Senin, 05 November 2012

MESJID HABIB KR PANJO

Ukiran Kuno di Mesjd Habib
ukiran di Mesjid Habib, 1800-an

Ukuran mesjid itu tidaklah terlalu luas, sekira sepuluh kali sepuluh meter persegi.  Konstruksinyapun berupa bangunan panggung dari kayu yang sudah beberapa kali direnovasi. Mesjid yang terletak di Krueng Panjoe, Kabupaten Bireuen itu diakui masyarakat setempat sarat dengan sejarah masa lalu. Tempat ibadah yang dikelola secara turun temurun tersebut dulunya berfungsi sebagai dayah, tempat pengajian dan haul, bahkan tempat hajatan. Menurut Sayeed Marzuki, pengurus Mesjid Habib, bangunan itu dibangun pada masa Habib Bugak, leluhurnya, masih mengajar agama di kawasan Bugak, Kecamatan Jangka, Bireuen, sekira tahun 1800-an.

Suatu hal menarik dari mesjid kuno tersebut, yakni ukiran-ukiran yang masih asli meskipun sudah dicat dengan warna-warni. Serat kayu masih terlihat pada ukiran yang rada kasar dari pengerjaannya. Dengan langgam Arabis yang eksis pada masanya, ukiran itu layak dicermati sebagai bahan pembelajaran bagi para budayawan dan seniman masa sekarang. Rachmatsyah Nusfi, ahli seni ukir Aceh di Jakarta pernah melakukan seminar ukir Aceh pada Pekan Kebudayaan aceh Ke-4 tahun 2004, membenarkan bahwa ukiran Aceh tempo dulu relatif kasar dalam pengerjaannya. “Kayaknya mereka membuat ukiran itu dengan pahat yang tumpul,” katanya. Mesjid tradisional yang diperkirakan se-zaman dengan Mesjid Habib ini ialah Mesjid Habib Abubakar di Ulee Kareng, Banda Aceh yang dibangun sekitar 1874.
Mesjid Habib Krueng Panjo, 1800-an

Penemuan ukiran seperti ini memperkuat perjalanan seni ukir Aceh yang diakui telah berusia ratusan tahun. Meskipun rada kasar, ukiran tersebut memperlihatkan kehandalan seniman masa itu. Alat kerja para tukang ukir waktu itu hanya dengan tiga ukuran pahat, yakni ukuran 1,5 inci, 1 inci, dan 0,5 inci.  Motif bunga yang ditampilkan hampir sama dengan motif pada Rumah Awee Geutah yang juga melegenda di Aceh. Meskipun pada ukiran rumah kuno Awee Geutah tersebut lebih halus dalam pengerjaannya.

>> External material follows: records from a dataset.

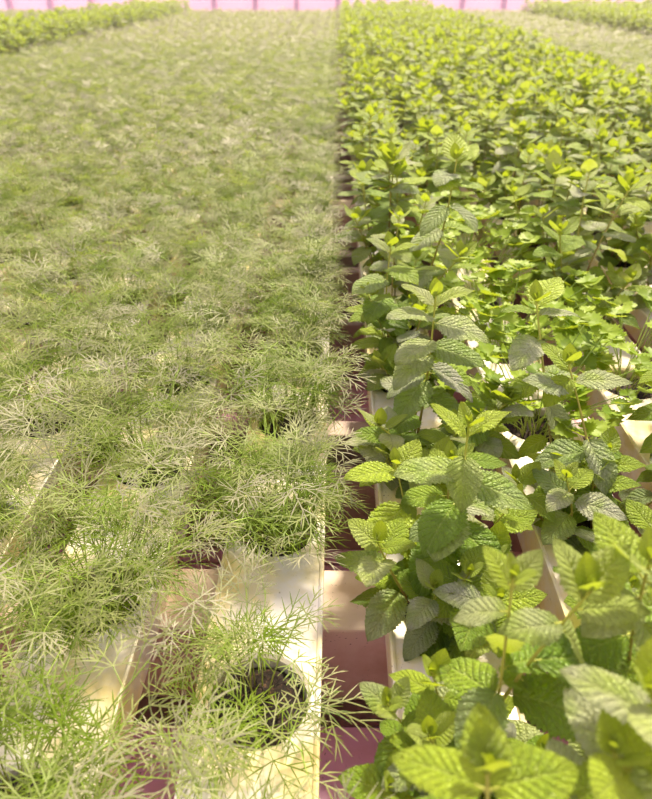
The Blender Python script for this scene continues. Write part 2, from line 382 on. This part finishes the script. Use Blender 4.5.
def ordw(n):
    if n <= 20: return ORD[n - 1]
    T = {2: 'twenty', 3: 'thirty', 4: 'forty', 5: 'fifty'}[n // 10]
    return (T[:-1] + 'ieth') if n % 10 == 0 else T + '-' + ORD[n % 10 - 1]
def tag(o, label, cat, group=None, kind=None):
    o['label'] = label
    if cat: o['category'] = cat
    if group: o['group'] = group
    if kind: o['kind'] = kind

# ------------------------------------------------------------------ structure
def structure(name, mb, mat, label):
    o = mb.build(name, mat, smooth=False); o['kind'] = 'structure'; o['label'] = label; return o
mb = MB(); box(mb, -9, 9, -3, 17, -0.1, 0); structure('floor', mb, M['floor'], 'pinkish grey greenhouse floor under the benches')
mb = MB(); mb.add([(-9, 16.62, 0), (9, 16.62, 0), (9, 16.62, 3.6), (-9, 16.62, 3.6)], [(0, 1, 2, 3)]); structure('wall_back', mb, M['wall'], 'pale pink wall closing the far end of the greenhouse')
for i in range(19):
    x = -8.1 + 0.9 * i; mb = MB(); box(mb, x - 0.05, x + 0.05, 16.5, 16.6, 0, 3.6); structure('trim_%d' % (i + 1), mb, M['post'], 'mauve upright post on the far pink wall')

mb = MB(); box(mb, -8.9, 8.9, 1.2, 16.4, G + 0.02, 3.4); hz = mb.build('haze', M['floor'], None, False)
tag(hz, 'thin humid pinkish haze hanging over the far half of the beds', 'haze', None, 'stuff')
hm = bpy.data.materials.new('haze'); hm.use_nodes = True; t = hm.node_tree; t.nodes.clear()
vs = N(t, 'ShaderNodeVolumeScatter'); vs.inputs['Color'].default_value = (0.97, 0.76, 0.97, 1); vs.inputs['Density'].default_value = 0.009; vs.inputs['Anisotropy'].default_value = 0.2
mo = N(t, 'ShaderNodeOutputMaterial'); t.links.new(vs.outputs[0], mo.inputs['Volume'])
hz.data.materials.clear(); hz.data.materials.append(hm)

# growing bench (a wide low table that carries everything)
BZ = G - 0.235
bench = bpy.data.objects.new('growing_bench', None); COL.objects.link(bench); bench.location = (0, 0, 0)
tag(bench, 'long growing bench with purple light painted into its boards between the white gullies', 'bench')
XL, XR = gx0(-31), gx0(28) + GW
mb = MB(); box(mb, XL - 0.1, XR + 0.1, -0.2, YEND + 0.35, BZ - 0.05, BZ - 0.0002); mb.build('bench_top', M['rail'], bench, False)
mb = MB(); box(mb, XL - 0.1, XR + 0.1, -0.2, 0.496, BZ - 0.0001, BZ + 0.006); yy = 0.50
while yy < YEND + 0.3: box(mb, XL - 0.1, XR + 0.1, yy, yy + 0.052, BZ - 0.0001, BZ + 0.006); yy += 0.058
mb.build('boards', M['bench'], bench, False)
for x in (-6.0, -3, 0, 3, 5.3):
    for y in (0.1, 4.8, 9.4, 13.9):
        mb = MB(); box(mb, x - 0.04, x + 0.04, y - 0.04, y + 0.04, 0, BZ - 0.049); mb.build('leg', M['rail'], bench, False)

def bevel(o, w=0.004, s=2):
    md = o.modifiers.new('bevel', 'BEVEL'); md.width = w; md.segments = s; md.limit_method = 'ANGLE'
    return o
# cross members: a broad beam then two narrow rails, repeated under the gullies
BT = G - 0.070
nb = nr_ = 0; y = -0.37
while y < YEND:
    nb += 1
    root = bpy.data.objects.new('support_beam', None); COL.objects.link(root); root.location = (0, y + 0.05, BZ + 0.006)
    tag(root, 'broad pale cross beam under the gullies, %s from the front edge' % ordw(nb) if nb != 2 else 'broad pale cross beam showing in the central gap beside the lowest mint leaves', 'beam', 'broad cross beams under the gullies')
    mb = MB(); box(mb, XL, XR, -0.05, 0.05, 0, BT - BZ - 0.006); bevel(mb.build('beam', M['beam'], root, False))
    mb = MB(); box(mb, XL, XR, -0.083, -0.051, 0.0, 0.012); bevel(mb.build('ledge', M['ledge'], root, False), 0.002)
    step = 0.9 if nb == 1 else 1.8
    for dy, wd in ((0.29, 0.04), (0.416, 0.047)) + (((0.86, 0.04), (1.19, 0.04), (1.316, 0.047)) if nb > 1 else ()):
        if y + dy > YEND: continue
        nr_ += 1
        mb = MB(); box(mb, XL, XR, -wd / 2, wd / 2, 0, BT - BZ - 0.006); o = mb.build('support_rail', M['rail'], None, False)
        o.location = (0, y + dy + wd / 2, BZ + 0.006); bevel(o, 0.003)
        tag(o, 'narrow brownish cross rail under the gullies, %s from the front edge' % ordw(nr_), 'rail', 'narrow cross rails under the gullies')
    y += step

# gullies: hollow topped channels with round planting holes
def gully_mesh(parity):
    mb = MB(); ns = 32; z = 0.0; hw = GW / 2 - 0.006
    for n in range(NH):
        cy = hole_y(parity, n); y0, y1 = cy - STEP / 2, cy + STEP / 2
        V = []; F = []
        for i in range(ns):
            a = 2 * math.pi * i / ns + math.pi / ns * 0
            c, s_ = math.cos(a), math.sin(a)
            k = min(hw / abs(c) if abs(c) > 1e-6 else 9, (STEP / 2) / abs(s_) if abs(s_) > 1e-6 else 9)
            V += [(k * c, cy + k * s_, z), ((RH + 0.004) * c, cy + (RH + 0.004) * s_, z), (RH * c, cy + RH * s_, z - 0.003), (RH * 0.97 * c, cy + RH * 0.97 * s_, z - 0.03)]
        # pull the nearest directions exactly into the corners
        for (sx_, sy_) in ((1, 1), (-1, 1), (-1, -1), (1, -1)):
            a = math.atan2(sy_ * STEP / 2, sx_ * hw); i = int(round(a / (2 * math.pi) * ns)) % ns
            V[i * 4] = (sx_ * hw, cy + sy_ * STEP / 2, z)
        for i in range(ns):
            j = (i + 1) % ns
            for r in range(3): F.append((i * 4 + r, i * 4 + r + 1, j * 4 + r + 1, j * 4 + r)[::-1])
        mb.add(V, F)
    ya, yb = hole_y(parity, 0) - STEP / 2, hole_y(parity, NH - 1) + STEP / 2
    # side profile: raised rounded lip, outer wall, underside
    prof = [(hw, 0.0), (hw + 0.0005, 0.0035), (hw + 0.003, 0.005), (hw + 0.0055, 0.004), (hw + 0.006, 0.0), (hw + 0.004, -0.064), (hw, -0.0695)]
    prof = prof + [(-x, z_) for x, z_ in prof[::-1]]
    V = []; 
    for x, z_ in prof: V += [(x, ya, z_), (x, yb, z_)]
    F = [(2 * i, 2 * i + 1, 2 * i + 3, 2 * i + 2) for i in range(len(prof) - 1)]
    mb.add(V, F)
    for yy in (ya, yb):                      # end plates
        mb.add([(-hw - .004, yy, -.0695), (hw + .004, yy, -.0695), (hw + .004, yy, 0), (-hw - .004, yy, 0)], [(0, 1, 2, 3)])
    return mesh_from('grow_gully', *mb.arrays(), M['gully'], False)
GM = [gully_mesh(0), gully_mesh(1)]
for k in range(-31, 29):
    o = bpy.data.objects.new('grow_gully', GM[k % 2]); COL.objects.link(o); o.location = (gxc(k), 0, G)
    kd = kind_of(k)
    if k == 0: lb = 'white planting gully of dill running along the left side of the central gap'
    elif k == 1: lb = 'white planting gully of mint running along the right side of the central gap'
    elif k < 1: lb = 'white planting gully holding %s, %s to the left of the central gap' % (kd, ordw(1 - k))
    else: lb = 'white planting gully holding %s, %s to the right of the central gap' % (kd, ordw(k))
    tag(o, lb, 'gully', 'white planting gullies')

# ------------------------------------------------------------------ soil plug
def soil_mesh(seed):
    rg = random.Random(seed); mb = MB(); n = 12; V = []
    for i in range(n + 1):
        for j in range(n + 1):
            u, v = 2 * i / n - 1, 2 * j / n - 1
            x, y_ = u * math.sqrt(1 - v * v / 2), v * math.sqrt(1 - u * u / 2)
            r = math.hypot(x, y_); V.append((x * RH * 0.955, y_ * RH * 0.955, -0.012 + 0.006 * (1 - r) + (rg.uniform(-0.004, 0.004) if r < 0.97 else -0.004)))
    F = [(i * (n + 1) + j, (i + 1) * (n + 1) + j, (i + 1) * (n + 1) + j + 1, i * (n + 1) + j + 1) for i in range(n) for j in range(n)]
    mb.add(V, F)
    ring = [(RH * 0.955 * math.cos(a), RH * 0.955 * math.sin(a)) for a in np.linspace(0, 2 * math.pi, 25)[:-1]]
    V = [(x, y_, z_) for z_ in (-0.016, -0.045) for x, y_ in ring]
    mb.add(V, [(i, (i + 1) % 24, 24 + (i + 1) % 24, 24 + i) for i in range(24)])
    for q in range(14):                       # bits of root and straw
        a = rg.uniform(0, 6.28); r = RH * 0.75 * math.sqrt(rg.random()); p = np.array([r * math.cos(a), r * math.sin(a), -0.006]); b2 = rg.uniform(0, 6.28)
        tube(mb, [p + np.array([math.cos(b2 + s) * s * 0.008, math.sin(b2 + s) * s * 0.008, 0.002 * math.sin(s * 2)]) for s in (0, 0.7, 1.4, 2.1)], 0.0006, 3)
    return mesh_from('soil_plug', *mb.arrays(), M['soil'])
SOIL = [soil_mesh(i) for i in range(3)]

def link(name, data, parent=None, loc=None):
    o = bpy.data.objects.new(name, data); COL.objects.link(o)
    if parent is not None: o.parent = parent
    if loc is not None: o.location = loc
    return o
def root_at(name, k, n, rot=0.0, x=None, y=None):
    o = link(name, None, None, (gxc(k) if x is None else x, hole_y(k, n) if y is None else y, G)); o.rotation_euler = (0, 0, rot); o.empty_display_size = 0.02
    return o
def copy_thing(src, loc, rot, scl):
    r = src.copy(); COL.objects.link(r); r.location = loc; r.rotation_euler = (0, 0, rot); r.scale = (scl, scl, scl)
    for ch in src.children:
        c = ch.copy(); COL.objects.link(c); c.parent = r
        for g in ch.children:
            d = g.copy(); COL.objects.link(d); d.parent = c
    return r

# ------------------------------------------------------------------ which pots are in view
def inview(k, n, h, mx=60, my=90):
    x, y_ = gxc(k), hole_y(k, n); p = proj((x, y_, G + h))
    rp = 0.14 * FPX / max(p[2], 0.2)
    return (-mx - rp < p[0] < 652 + mx + rp) and (-my < p[1] < 799 + my + rp)
def shown(k, n):
    h = 0.12 if kind_of(k) == 'dill' else 0.20
    p = proj((gxc(k), hole_y(k, n), G + h)); r = 0.11 * FPX / max(p[2], 0.2)
    return -r < p[0] < 652 + r and p[1] < 799 + r
slots = {'dill': [], 'mint': []}
for k in range(-31, 29):
    for n in range(NH):
        h = 0.12 if kind_of(k) == 'dill' else 0.22
        if inview(k, n, h) or inview(k, n, 0.0): slots[kind_of(k)].append((proj((gxc(k), hole_y(k, n), G + h))[2] + (0 if shown(k, n) else 50), k, n))
for s in slots.values(): s.sort()
HERB = [(2, 3), (2, 4), (3, 4), (2, 5), (2, 6)]      # pots where leafy coriander grows among the mint
rng = random.Random(11)

def where(k, n, kd):
    f = [m_ for m_ in range(NH) if shown(k, m_)]
    if k == 0: row = 'just left of the gap'
    elif k == 1: row = 'just right of the gap'
    elif k < 0: row = 'in the %s gully left of the gap' % ordw(1 - k)
    else: row = 'in the %s gully right of the gap' % ordw(k)
    return '%s, %s pot from the front' % (row, ordw(f.index(n) + 1))

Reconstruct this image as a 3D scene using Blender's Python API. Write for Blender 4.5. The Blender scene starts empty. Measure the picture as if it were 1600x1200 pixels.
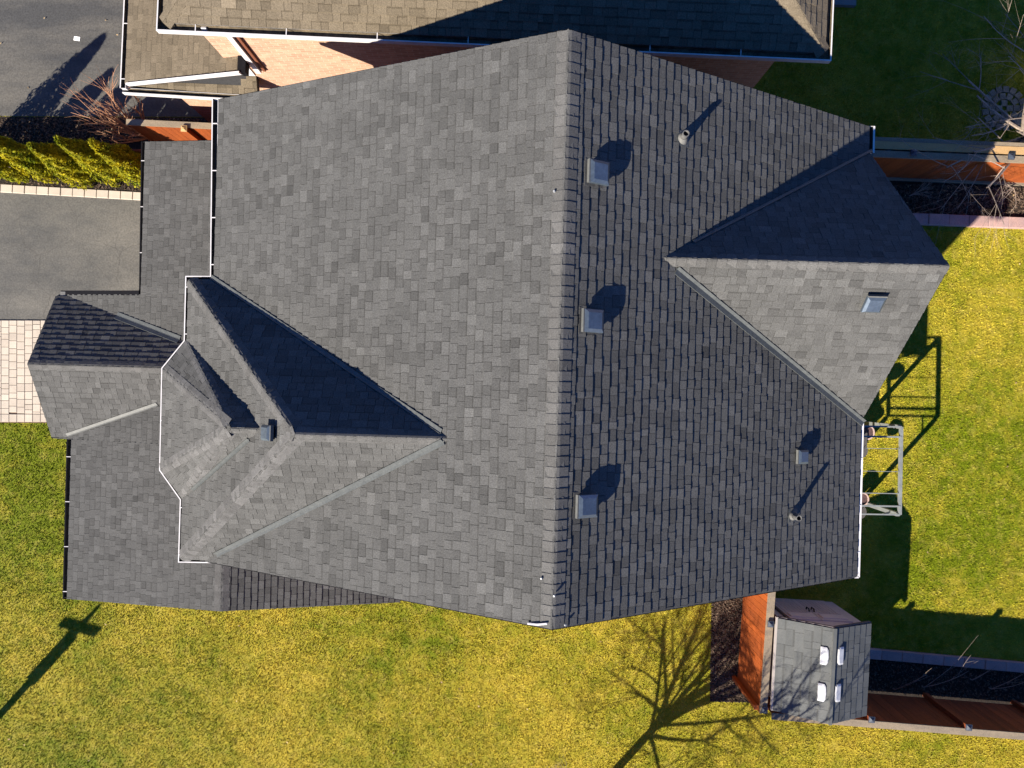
import bpy, math, random
import numpy as np
from mathutils import Vector, Matrix

R = random.Random(7)
NP = np.random.RandomState(5)
SC = bpy.context.scene
COL = SC.collection
PI = math.pi

# ------------------------------------------------------------------ camera, sky, sun, exposure
H, F = 17.5, 1109.0                       # drone height (m), focal length in pixels of the 1600 px wide photograph
cd = bpy.data.cameras.new('camera')
cd.sensor_width = 36.0
cd.lens = F / 1600 * 36
cd.clip_end = 2000
cam = bpy.data.objects.new('camera', cd)
cam.location = (0, 0, H)
COL.objects.link(cam)
SC.camera = cam

LIGHT = Vector((1.09, 1.20, -1.0)).normalized()          # direction the sunlight travels
EL = math.asin(-LIGHT.z)
world = bpy.data.worlds.new('World')
SC.world = world
world.use_nodes = True
wn = world.node_tree
sky = wn.nodes.new('ShaderNodeTexSky')
sky.sky_type = 'NISHITA'
sky.sun_disc = False
sky.sun_elevation = EL
sky.sun_rotation = math.atan2(-LIGHT.x, -LIGHT.y)
sky.air_density = 1.0
sky.dust_density = 0.0
sky.ozone_density = 6.0
bg = wn.nodes['Background']
bg.inputs['Strength'].default_value = 0.064
deep = wn.nodes.new('ShaderNodeHueSaturation')            # a very clear, deep blue sky all round
deep.inputs['Saturation'].default_value = 1.25
wn.links.new(sky.outputs[0], deep.inputs['Color'])
tint = wn.nodes.new('ShaderNodeMix')
tint.data_type = 'RGBA'
tint.blend_type = 'MULTIPLY'
tint.inputs['Factor'].default_value = 1.0
tint.inputs['B'].default_value = (1.30, 0.80, 0.98, 1)
wn.links.new(deep.outputs[0], tint.inputs['A'])
wn.links.new(tint.outputs['Result'], bg.inputs['Color'])

sd = bpy.data.lights.new('sun', 'SUN')
sd.energy = 5.0
sd.angle = math.radians(0.53)
sd.color = (1.0, 0.905, 0.765)
sun = bpy.data.objects.new('sun', sd)
sun.rotation_euler = LIGHT.to_track_quat('-Z', 'Y').to_euler()
sun.location = (-20, -22, 25)
COL.objects.link(sun)
SC.view_settings.view_transform = 'Standard'
SC.view_settings.look = 'None'
SC.view_settings.gamma = 1.0
SC.view_settings.use_curve_mapping = False
SC.view_settings.exposure = 1.45

# ------------------------------------------------------------------ helpers
def at(u, v, z=0.0):
    """metres on the plane of height z for a point measured on the photograph (survey from the nadir)"""
    k = (H - z) / F
    return Vector(((u - 800) * k, (600 - v) * k, z))

def px(p):
    k = F / (H - p.z)
    return (800 + p.x * k, 600 - p.y * k)

def gpx(u, v):
    return Vector(((u - 800) * H / F, (600 - v) * H / F, 0.0))

MATS = {}
def mat(name, col, col2=None, nscale=1.5, fine=(45, 0.25), rough=0.85, metal=0.0, bump=None, spec=0.3, stretch=(1, 1, 1), detail=6, contrast=(0.35, 0.65)):
    m = bpy.data.materials.new(name)
    m.use_nodes = True
    t = m.node_tree
    N, L = t.nodes, t.links
    b = N['Principled BSDF']
    b.inputs['Roughness'].default_value = rough
    b.inputs['Metallic'].default_value = metal
    b.inputs['Specular IOR Level'].default_value = spec
    g = N.new('ShaderNodeNewGeometry')
    mp = N.new('ShaderNodeMapping')
    mp.inputs['Scale'].default_value = stretch
    L.new(g.outputs['Position'], mp.inputs['Vector'])
    n1 = N.new('ShaderNodeTexNoise')
    n1.inputs['Scale'].default_value = nscale
    n1.inputs['Detail'].default_value = detail
    n1.inputs['Roughness'].default_value = 0.65
    L.new(mp.outputs[0], n1.inputs['Vector'])
    rp = N.new('ShaderNodeMapRange')
    rp.inputs['From Min'].default_value = contrast[0]
    rp.inputs['From Max'].default_value = contrast[1]
    L.new(n1.outputs['Fac'], rp.inputs['Value'])
    mx = N.new('ShaderNodeMix')
    mx.data_type = 'RGBA'
    mx.inputs['A'].default_value = (*col, 1)
    mx.inputs['B'].default_value = (*(col2 or col), 1)
    L.new(rp.outputs[0], mx.inputs['Factor'])
    n2 = N.new('ShaderNodeTexNoise')
    n2.inputs['Scale'].default_value = fine[0]
    n2.inputs['Detail'].default_value = 3
    L.new(g.outputs['Position'], n2.inputs['Vector'])
    r2 = N.new('ShaderNodeMapRange')
    r2.inputs['From Min'].default_value = 0.3
    r2.inputs['From Max'].default_value = 0.7
    r2.inputs['To Min'].default_value = 1 - fine[1]
    r2.inputs['To Max'].default_value = 1 + fine[1]
    r2.clamp = False
    L.new(n2.outputs['Fac'], r2.inputs['Value'])
    at_ = N.new('ShaderNodeAttribute')
    at_.attribute_name = 'tone'
    mu = N.new('ShaderNodeMath')
    mu.operation = 'MULTIPLY'
    L.new(at_.outputs['Fac'], mu.inputs[0])
    L.new(r2.outputs[0], mu.inputs[1])
    vs = N.new('ShaderNodeVectorMath')
    vs.operation = 'SCALE'
    L.new(mx.outputs['Result'], vs.inputs[0])
    L.new(mu.outputs[0], vs.inputs['Scale'])
    L.new(vs.outputs[0], b.inputs['Base Color'])
    if bump:
        n3 = N.new('ShaderNodeTexNoise')
        n3.inputs['Scale'].default_value = bump[0]
        n3.inputs['Detail'].default_value = 4
        L.new(g.outputs['Position'], n3.inputs['Vector'])
        bp = N.new('ShaderNodeBump')
        bp.inputs['Strength'].default_value = bump[1]
        bp.inputs['Distance'].default_value = bump[2] if len(bump) > 2 else 0.01
        L.new(n3.outputs['Fac'], bp.inputs['Height'])
        L.new(bp.outputs[0], b.inputs['Normal'])
    MATS[name] = m
    return m

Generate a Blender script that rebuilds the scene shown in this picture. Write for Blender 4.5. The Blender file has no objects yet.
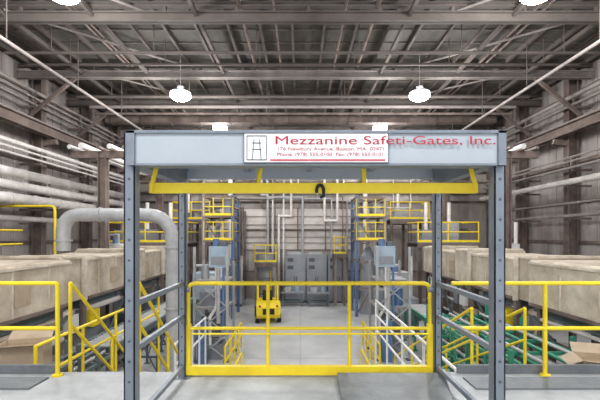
import bpy, math, random
from mathutils import Vector, Matrix
from mathutils import noise as NZ
random.seed(7)
S=bpy.context.scene
E=4.63   # eye height (floor = 0, deck = 3.0)
DK=3.0
# ---------------------------------------------------------------- materials
def mat(name,c,rough=.6,metal=0.,c2=None,scale=3.,amt=.22,bump=0.,emit=None,stretch=(1,1,1),detail=8,bd=.03):
    m=bpy.data.materials.new(name); m.use_nodes=True
    nt=m.node_tree; b=nt.nodes['Principled BSDF']
    b.inputs['Roughness'].default_value=rough; b.inputs['Metallic'].default_value=metal
    def lin(v): return tuple(((x/255)/12.92 if x/255<=.04045 else ((x/255+.055)/1.055)**2.4) for x in v)+(1,)
    b.inputs['Base Color'].default_value=lin(c)
    if c2 is None: c2=tuple(x*.8 for x in c)
    tc=nt.nodes.new('ShaderNodeTexCoord'); mp=nt.nodes.new('ShaderNodeMapping'); mp.inputs['Scale'].default_value=stretch
    n=nt.nodes.new('ShaderNodeTexNoise'); n.inputs['Scale'].default_value=scale; n.inputs['Detail'].default_value=detail
    n.inputs['Roughness'].default_value=.65
    r=nt.nodes.new('ShaderNodeValToRGB'); r.color_ramp.elements[0].position=.5-amt; r.color_ramp.elements[1].position=.5+amt
    r.color_ramp.elements[0].color=lin(c2)
    r.color_ramp.elements[1].color=lin(c)
    nt.links.new(tc.outputs['Object'],mp.inputs[0]); nt.links.new(mp.outputs[0],n.inputs['Vector'])
    nt.links.new(n.outputs['Fac'],r.inputs[0]); nt.links.new(r.outputs[0],b.inputs['Base Color'])
    if bump:
        bp=nt.nodes.new('ShaderNodeBump'); bp.inputs['Strength'].default_value=bump; bp.inputs['Distance'].default_value=bd
        nt.links.new(n.outputs['Fac'],bp.inputs['Height']); nt.links.new(bp.outputs[0],b.inputs['Normal'])
    if emit:
        b.inputs['Emission Color'].default_value=(1,1,1,1); b.inputs['Emission Strength'].default_value=emit
    return m
M={}
M['yel']=mat('yellow_paint',(246,222,42),.45,0,(234,200,28),4)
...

Keberadaan motif di Aceh, khususnya pada rumah tradisional tidak memiliki bentuk yang baku. Bisa saja motif pada daerah atau kabupaten tertentu berbeda jauh dengan tempat lainnya.  “Hal ini sangat dipengaruhi oleh asal penduduk setempat,” kata Rachmatsyah. Menurutnya, motif pantai barat Aceh cenderung berbeda dengan motif yang berkembang di pantai timur. Namun demikian, secara umum motif Aceh pesisir mudah dibedakan dengan motif asal daerah Aceh pedalaman, seperti Gayo dan Alas.

Kekayaan khasanah budaya masa lalu ini dimanfaatkan untuk mengungkap budaya masa lalu di kawasan tertentu berikut zamannya. Mencermati kesamaan motif Arabis di beberapa tempat dalam kawasan Mesjid Habib, dapat simpulkan sementara, bahwa syiar Islamiyah di tempat itu lebih didominir masyarakat Arab. Informasi yang diberikan oleh motif-motif ini cukup kuat menggambarkan kondisi masyarakat masa itu dalam melanggengkan seni ukir hingga bertahan sampai sekarang.